Cant install font on Carbide Create

I download a font and install it. I can use Inkscape and other programs, but in Carbide isn’t available.
Any suggestions.

Carbide Create wants fonts to be “System fonts”.
In windows you can install fonts as system fonts or user fonts… it needs to be system fonts
(you can also copy the TTF file into the “fonts” directory in the CC data storage directory but that’s more of a bother)

As @fenrus noted you need to use the option for “Install for All Users”.

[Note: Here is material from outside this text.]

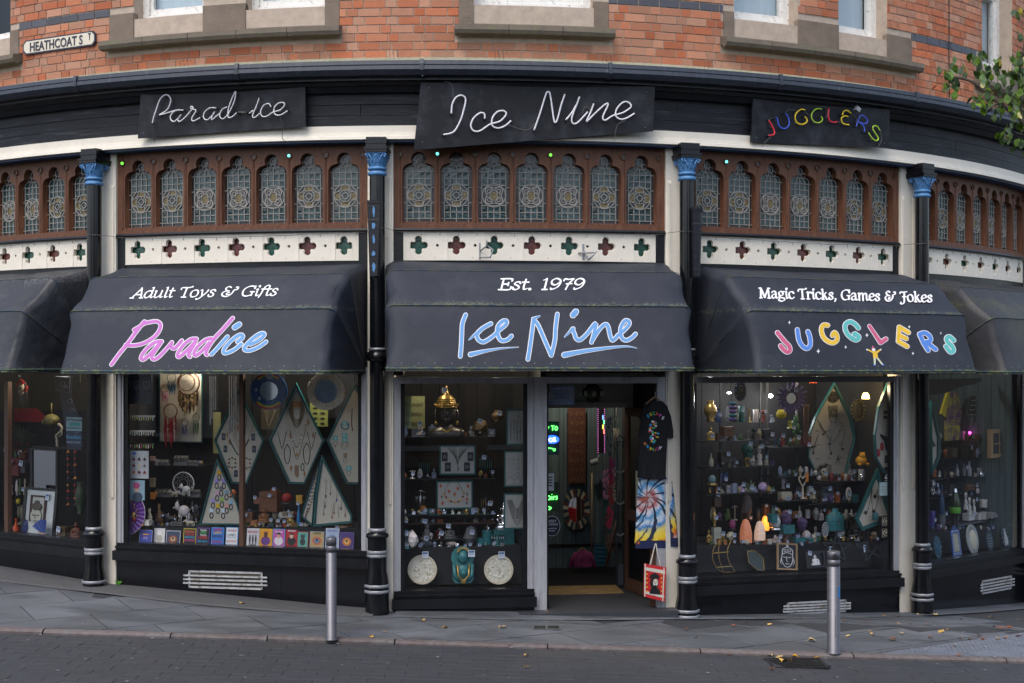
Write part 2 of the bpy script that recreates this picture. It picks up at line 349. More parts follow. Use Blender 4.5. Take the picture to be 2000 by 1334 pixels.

An alternate way is to do About | Carbide Create | Open Data Directory — place any font which you wish into the Carbide Create/fonts directory, then relaunch.

Thanks :love_you_gesture:
Done.
Take me 20 seconds, and tried for 3 days …
Appreciated

What fenrus said is true but right click on the font file and “Run As Administrator” and the font is available to all users not just the logged in user. As others said CC wants fonts that are available to all users. I have some fonts that defy to be seen in CC. One thing I dont like about CC is the list of fonts is not in alphabetical order and you do not get a preview of the font. Some applications show the actual font face in the selection menu where CC does not. Additionally I would recommend you move fonts that you think you will never use to another folder so the list is not so long. Most people tend to use the same fonts over and over. For word processing documents I use Times New Roman exclusively for consistency. For CC there are hundreds of fonts you will never use so keep them but in another folder so they can be copied back if you decide to use them.

Windows they are usually located: c:\Windows\Fonts For Mac you are your own.

Fonts not appearing in alphabetical order is a consequence of technical specifics of the font (how it is named/set up internally) and QT’s font handling — please let us know about such fonts at support@carbide3d.com and we’ll see what we can find out.

While it’s not possible to preview multiple fonts, in Carbide Create 4 if you set a piece of text, then select it, then position the cursor over the font drop-down, you can scroll through the fonts, applying them to the selected text as you scroll until you find the font of your desire.

Alternately, there are utilities and websites which will generate previews such as:

That said, it’s best to just learn fonts well enough to know them by name before using them — if a font didn’t come w/ a sample book such as:

https://www.adobe.com/products/type/adobe-type-specimens.html

I would research it, write, print, and then hand-bind one so as to know it well-enough to use it.